▸ Given exercise
Repeat every line exactly, keeping the pictures out of the copy.

+++

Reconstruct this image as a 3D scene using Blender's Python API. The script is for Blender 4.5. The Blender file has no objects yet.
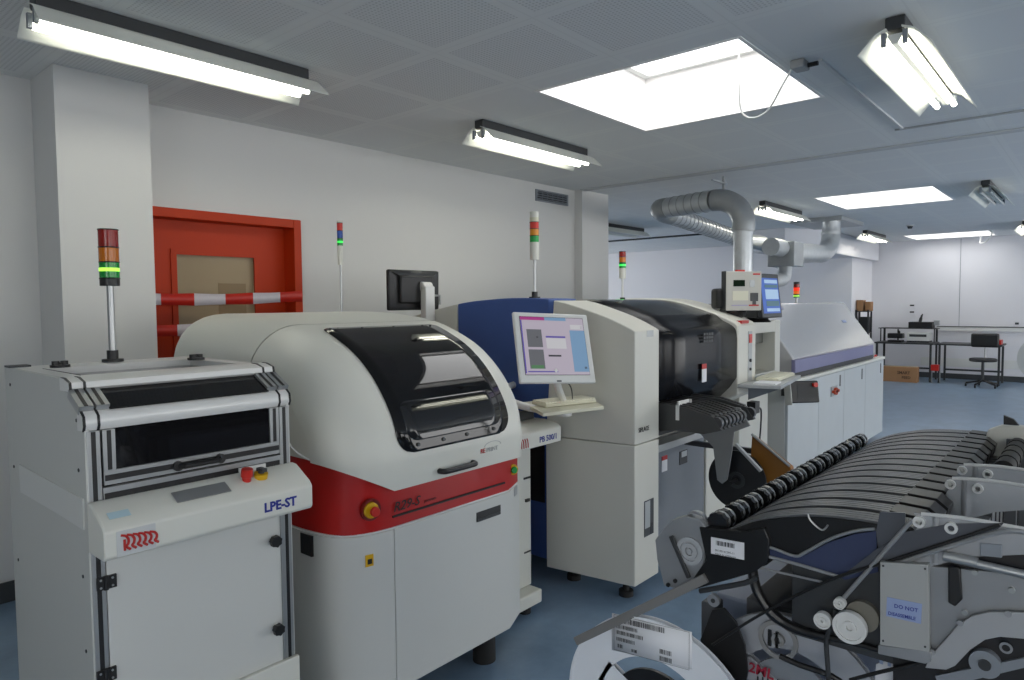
import bpy, math, random
from mathutils import Vector, Matrix
random.seed(4)
SC = bpy.context.scene
COL = SC.collection
PI = math.pi

# ------------------------------------------------------------------ camera model
F_PX, YAW, PIT, ROL, ZC = 687.6, .712, -.0523, -.0085, 1.6
Wv = Vector((math.cos(PIT)*math.cos(YAW), math.cos(PIT)*math.sin(YAW), math.sin(PIT)))
r0 = Vector((math.sin(YAW), -math.cos(YAW), 0)); u0 = r0.cross(Wv)
Rv = r0*math.cos(ROL)+u0*math.sin(ROL); Uv = -r0*math.sin(ROL)+u0*math.cos(ROL)
CAM = Vector((0, 0, ZC))
def ray(px, py): return Wv+Rv*((px-512)/F_PX)-Uv*((py-340)/F_PX)
def atx(px, py, x): d = ray(px, py); return CAM+d*(x/d.x)
def aty(px, py, y): d = ray(px, py); return CAM+d*(y/d.y)
def atz(px, py, z): d = ray(px, py); return CAM+d*((z-ZC)/d.z)
def yz(px, py, x): p = atx(px, py, x); return (p.y, p.z)
def xz(px, py, y): p = aty(px, py, y); return (p.x, p.z)

# ------------------------------------------------------------------ materials
def lin(h):
    h = h.lstrip('#'); out = []
    for i in (0, 2, 4):
        c = int(h[i:i+2], 16)/255
        out.append(c/12.92 if c <= .04045 else ((c+.055)/1.055)**2.4)
    return (*out, 1)
MAT = {}
def mat(name, hexc, rough=.5, metal=0., var=.04, scale=6., bump=0., coat=0., spec=.5, alpha=1., trans=0.):
    if name in MAT: return MAT[name]
    m = bpy.data.materials.new(name); m.use_nodes = True
    nt = m.node_tree; b = nt.nodes['Principled BSDF']
    c = lin(hexc)
    b.inputs['Roughness'].default_value = rough; b.inputs['Metallic'].default_value = metal
    b.inputs['Coat Weight'].default_value = coat; b.inputs['Specular IOR Level'].default_value = spec
    b.inputs['Alpha'].default_value = alpha; b.inputs['Transmission Weight'].default_value = trans
    tc = nt.nodes.new('ShaderNodeTexCoord'); n = nt.nodes.new('ShaderNodeTexNoise')
    n.inputs['Scale'].default_value = scale; n.inputs['Detail'].default_value = 4
    nt.links.new(tc.outputs['Object'], n.inputs['Vector'])
    mx = nt.nodes.new('ShaderNodeMix'); mx.data_type = 'RGBA'
    mx.inputs[6].default_value = tuple(min(1, x*(1-var)) for x in c[:3])+(1,)
    mx.inputs[7].default_value = tuple(min(1, x*(1+var)) for x in c[:3])+(1,)
    nt.links.new(n.outputs['Fac'], mx.inputs[0]); nt.links.new(mx.outputs[2], b.inputs['Base Color'])
    if bump:
        bp = nt.nodes.new('ShaderNodeBump'); bp.inputs['Strength'].default_value = bump; bp.inputs['Distance'].default_value = .002
        n2 = nt.nodes.new('ShaderNodeTexNoise'); n2.inputs['Scale'].default_value = scale*30
        nt.links.new(tc.outputs['Object'], n2.inputs['Vector']); nt.links.new(n2.outputs['Fac'], bp.inputs['Height'])
        nt.links.new(bp.outputs['Normal'], b.inputs['Normal'])
    MAT[name] = m; return m
def emit(name, hexc, strength, base='#111111'):
    if name in MAT: return MAT[name]
    m = bpy.data.materials.new(name); m.use_nodes = True; b = m.node_tree.nodes['Principled BSDF']
    b.inputs['Base Color'].default_value = lin(base)
    b.inputs['Emission Color'].default_value = lin(hexc); b.inputs['Emission Strength'].default_value = strength
    MAT[name] = m; return m

wall_m = mat('wall_paint', '#d5d5d3', .85, var=.02, scale=1.5, bump=.05)
wallfar_m = mat('far_wall_paint', '#dcdce0', .85, var=.02, scale=1.2)
cream = mat('cream_enamel', '#d6d6cd', .38, var=.015, scale=2)
cream2 = mat('warm_cream_enamel', '#c9c8bf', .42, var=.015, scale=2)
lgrey = mat('light_grey_enamel', '#cbccc8', .42, var=.02, scale=2)
sidegrey = mat('side_panel_grey', '#bfc0bb', .5, var=.02, scale=2)
ovenw = mat('oven_metallic_white', '#cacacc', .27, .4, var=.02)
red_m = mat('red_enamel', '#b01410', .35, var=.03)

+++

▸ Written solution
Reconstruct this image as a 3D scene using Blender's Python API. The script is for Blender 4.5. The Blender file has no objects yet.
import bpy, math, random
from mathutils import Vector, Matrix
random.seed(4)
SC = bpy.context.scene
COL = SC.collection
PI = math.pi

# ------------------------------------------------------------------ camera model
F_PX, YAW, PIT, ROL, ZC = 687.6, .712, -.0523, -.0085, 1.6
Wv = Vector((math.cos(PIT)*math.cos(YAW), math.cos(PIT)*math.sin(YAW), math.sin(PIT)))
r0 = Vector((math.sin(YAW), -math.cos(YAW), 0)); u0 = r0.cross(Wv)
Rv = r0*math.cos(ROL)+u0*math.sin(ROL); Uv = -r0*math.sin(ROL)+u0*math.cos(ROL)
CAM = Vector((0, 0, ZC))
def ray(px, py): return Wv+Rv*((px-512)/F_PX)-Uv*((py-340)/F_PX)
def atx(px, py, x): d = ray(px, py); return CAM+d*(x/d.x)
def aty(px, py, y): d = ray(px, py); return CAM+d*(y/d.y)
def atz(px, py, z): d = ray(px, py); return CAM+d*((z-ZC)/d.z)
def yz(px, py, x): p = atx(px, py, x); return (p.y, p.z)
def xz(px, py, y): p = aty(px, py, y); return (p.x, p.z)

# ------------------------------------------------------------------ materials
def lin(h):
    h = h.lstrip('#'); out = []
    for i in (0, 2, 4):
        c = int(h[i:i+2], 16)/255
        out.append(c/12.92 if c <= .04045 else ((c+.055)/1.055)**2.4)
    return (*out, 1)
MAT = {}
def mat(name, hexc, rough=.5, metal=0., var=.04, scale=6., bump=0., coat=0., spec=.5, alpha=1., trans=0.):
    if name in MAT: return MAT[name]
    m = bpy.data.materials.new(name); m.use_nodes = True
    nt = m.node_tree; b = nt.nodes['Principled BSDF']
    c = lin(hexc)
    b.inputs['Roughness'].default_value = rough; b.inputs['Metallic'].default_value = metal
    b.inputs['Coat Weight'].default_value = coat; b.inputs['Specular IOR Level'].default_value = spec
    b.inputs['Alpha'].default_value = alpha; b.inputs['Transmission Weight'].default_value = trans
    tc = nt.nodes.new('ShaderNodeTexCoord'); n = nt.nodes.new('ShaderNodeTexNoise')
    n.inputs['Scale'].default_value = scale; n.inputs['Detail'].default_value = 4
    nt.links.new(tc.outputs['Object'], n.inputs['Vector'])
    mx = nt.nodes.new('ShaderNodeMix'); mx.data_type = 'RGBA'
    mx.inputs[6].default_value = tuple(min(1, x*(1-var)) for x in c[:3])+(1,)
    mx.inputs[7].default_value = tuple(min(1, x*(1+var)) for x in c[:3])+(1,)
    nt.links.new(n.outputs['Fac'], mx.inputs[0]); nt.links.new(mx.outputs[2], b.inputs['Base Color'])
    if bump:
        bp = nt.nodes.new('ShaderNodeBump'); bp.inputs['Strength'].default_value = bump; bp.inputs['Distance'].default_value = .002
        n2 = nt.nodes.new('ShaderNodeTexNoise'); n2.inputs['Scale'].default_value = scale*30
        nt.links.new(tc.outputs['Object'], n2.inputs['Vector']); nt.links.new(n2.outputs['Fac'], bp.inputs['Height'])
        nt.links.new(bp.outputs['Normal'], b.inputs['Normal'])
    MAT[name] = m; return m
def emit(name, hexc, strength, base='#111111'):
    if name in MAT: return MAT[name]
    m = bpy.data.materials.new(name); m.use_nodes = True; b = m.node_tree.nodes['Principled BSDF']
    b.inputs['Base Color'].default_value = lin(base)
    b.inputs['Emission Color'].default_value = lin(hexc); b.inputs['Emission Strength'].default_value = strength
    MAT[name] = m; return m

wall_m = mat('wall_paint', '#d5d5d3', .85, var=.02, scale=1.5, bump=.05)
wallfar_m = mat('far_wall_paint', '#dcdce0', .85, var=.02, scale=1.2)
cream = mat('cream_enamel', '#d6d6cd', .38, var=.015, scale=2)
cream2 = mat('warm_cream_enamel', '#c9c8bf', .42, var=.015, scale=2)
lgrey = mat('light_grey_enamel', '#cbccc8', .42, var=.02, scale=2)
sidegrey = mat('side_panel_grey', '#bfc0bb', .5, var=.02, scale=2)
ovenw = mat('oven_metallic_white', '#cacacc', .27, .4, var=.02)
red_m = mat('red_enamel', '#b01410', .35, var=.03)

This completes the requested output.